The reaction was reported by Wender et al. [2, p. 3349]:

When treated with KH in THF at room temperature, both trans- and cis-10 gave a mixture of two E/Z isomers of the 15-membered tetraeneone 11 (61% and 40%, respectively). Catalytic hydrogenation of this mixture gave a 97% yield of muscone (12).

Structural assignment based on IR and NMR studies suggest the resulting product is the E,E,E-trienone [3]. The process of ring expansion via Cope rearrangement appears to be initially investigated by Cookson and Singh in late 1960s in the context of obtaining macrocyclic musk ketone [4]:

Reaction of the keto-allene (III) with vinylmagnesium bromide in tetrahydrofuran gave the vinyl alcohol (VII) in good yield.

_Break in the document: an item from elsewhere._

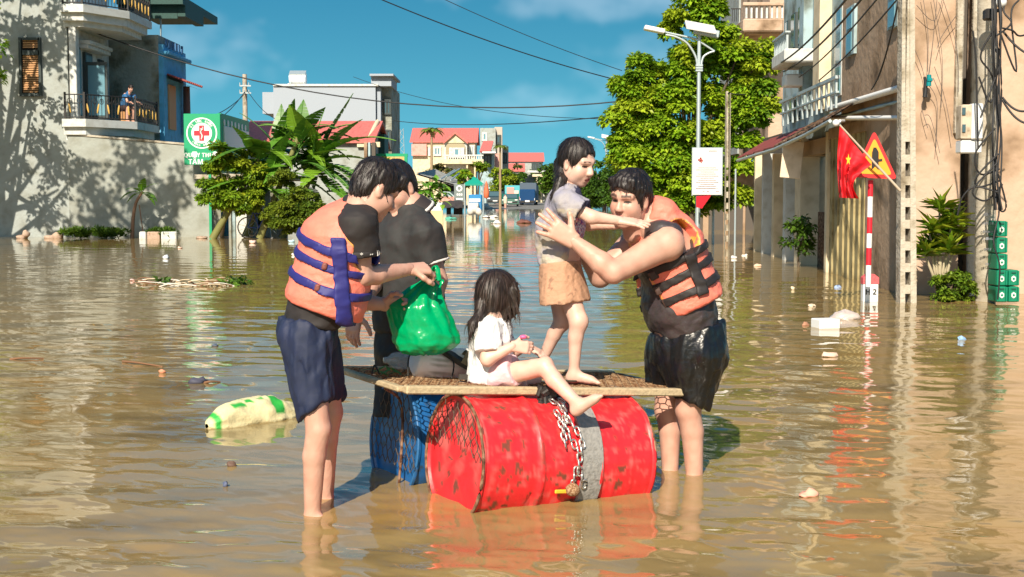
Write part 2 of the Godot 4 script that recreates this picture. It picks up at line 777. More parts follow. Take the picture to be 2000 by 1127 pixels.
func head_paint(c: Vector3, b: Basis, s: float, base: Vector3, n: FastNoiseLite, brow := 0.005, open_mouth := 0.0) -> Callable:
	var inv := b.inverse()
	return func(p: Vector3, _nn: Vector3) -> Color:
		var q := inv * (p - c) / s
		var w := n.get_noise_3dv(p * 18.0)
		var col := Vector3(base.x * (1.0 + w * 0.05), base.y * (1.0 + w * 0.08), base.z * (1.0 + w * 0.08))
		var ax := absf(q.x)
		if q.z > 0.03:
			var blush := clampf(1.0 - Vector2(ax - 0.042, q.y + 0.03).length() / 0.03, 0.0, 1.0)
			col = col.lerp(Vector3(base.x * 0.98, base.y * 0.74, base.z * 0.74), blush * 0.6)
			var by := 0.028 + 0.004 * (1.0 - absf(ax - 0.032) / 0.02)
			if ax > 0.011 and ax < 0.052 and absf(q.y - by) < brow:
				col = col.lerp(Vector3(0.03, 0.02, 0.017), 0.85)
			var ex := (ax - 0.032) / 0.017
			if absf(ex) < 1.0:
				var lid := 0.0042 * sqrt(1.0 - ex * ex)
				var dy := q.y - 0.002
				if absf(dy) < lid + 0.0015:
					col = Vector3(0.025, 0.016, 0.014)
				elif absf(dy) < 0.009:
					col *= 0.82
			if q.z > 0.05 and ax < 0.026 and absf(q.y + 0.067) < 0.0105 * (1.0 - pow(ax / 0.028, 2.0)):
				col = Vector3(0.55, 0.2, 0.19)
				if absf(q.y + 0.067) < 0.0018 + open_mouth:
					col = Vector3(0.14, 0.03, 0.03)
			if q.z > 0.085 and absf(ax - 0.008) < 0.004 and absf(q.y + 0.042) < 0.003:
				col *= 0.45
		return lin(col)

func short_hair(c: Vector3, b: Basis, s: float, bangs := 0.0) -> Array:
	var P := func(x: float, y: float, z: float) -> Vector3: return c + b * (Vector3(x, y, z) * s)
	var o := []
	o.append(egg(P.call(0, 0.042, -0.014), Vector3(0.085, 0.097, 0.105) * s, b, 0.02))
	o.append(egg(P.call(0, 0.07, 0.03), Vector3(0.07, 0.07, 0.07) * s, b, 0.02))
	o.append(egg(P.call(0, -0.02, -0.06), Vector3(0.066, 0.06, 0.045) * s, b, 0.03))
	for e in [-1.0, 1.0]:
		o.append(cone(P.call(0.07 * e, 0.02, 0.025), P.call(0.072 * e, -0.02, 0.018), 0.012 * s, 0.007 * s, 0.012))
	if bangs > 0.0:
		for k in 9:
			var x := -0.055 + 0.0135 * k
			var l := bangs * (0.5 + 0.5 * absf(sin(k * 2.3 + 0.4)))
			o.append(cone(P.call(x, 0.092, 0.07), P.call(x * 1.05 + 0.006 * sin(k * 1.7), 0.078 - l, 0.098 - absf(x) * 0.35), 0.018 * s, 0.005 * s, 0.012))
	o.append(egg(P.call(0, -0.045, 0.075), Vector3(0.08, 0.108, 0.07) * s, b, 0.012, 1) if bangs <= 0.0 else egg(P.call(0, -0.05, 0.074), Vector3(0.08, 0.122 if bangs < 0.02 else 0.09, 0.075) * s, b, 0.01, 1))
	for e in [-1.0, 1.0]:
		o.append(egg(P.call(0.085 * e, -0.03, -0.01), Vector3(0.03, 0.05, 0.026) * s, b, 0.012, 1))
	return o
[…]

…compound (VII) undergoes Cope rearrangement to the enol of (VIII) before it fragments. Complete rearrangement through to the ketone (VIII) before fragmentation cannot have occurred, for there were distinct differences in the mass spectra of the alcohol (VII) and ketone (VIII)…

The compound (VII) though fairly stable, showed the appearance of a carbonyl band, evidently by rearrangement to (VIII), when left for a prolonged period.

References

1. Paquette, L. A. Recent Applications of Anionic Oxy-Cope Rearrangements. Tetrahedron 1997, 53 (41), 13971–14020. DOI: 10.1016/S0040-4020(97)00679-0.

2. Wender, P. A.; Holt, D. A.; Sieburth, S. M. Practical Method for α-Alkenyl Ketone Synthesis Based on a Facile Reductive Rearrangement of Alkynyl Halohydrins. J. Am. Chem. Soc. 1983, 105 (10), 3348–3350. DOI: 10.1021/ja00348a072.

3. Wender, P. A.; Sieburth, S. McN.; Petraitis, J. J.; Singh, S. K. Macroexpansion Methodology. Tetrahedron 1981, 37 (23), 3967–3975. DOI: 10.1016/S0040-4020(01)93271-5.

4. Cookson, R. C.; Singh, P. Expansion of the Ring of Cyclododecanone by Two and Four Carbon Atoms. J. Chem. Soc., C 1971, 1477. DOI: 10.1039/j39710001477.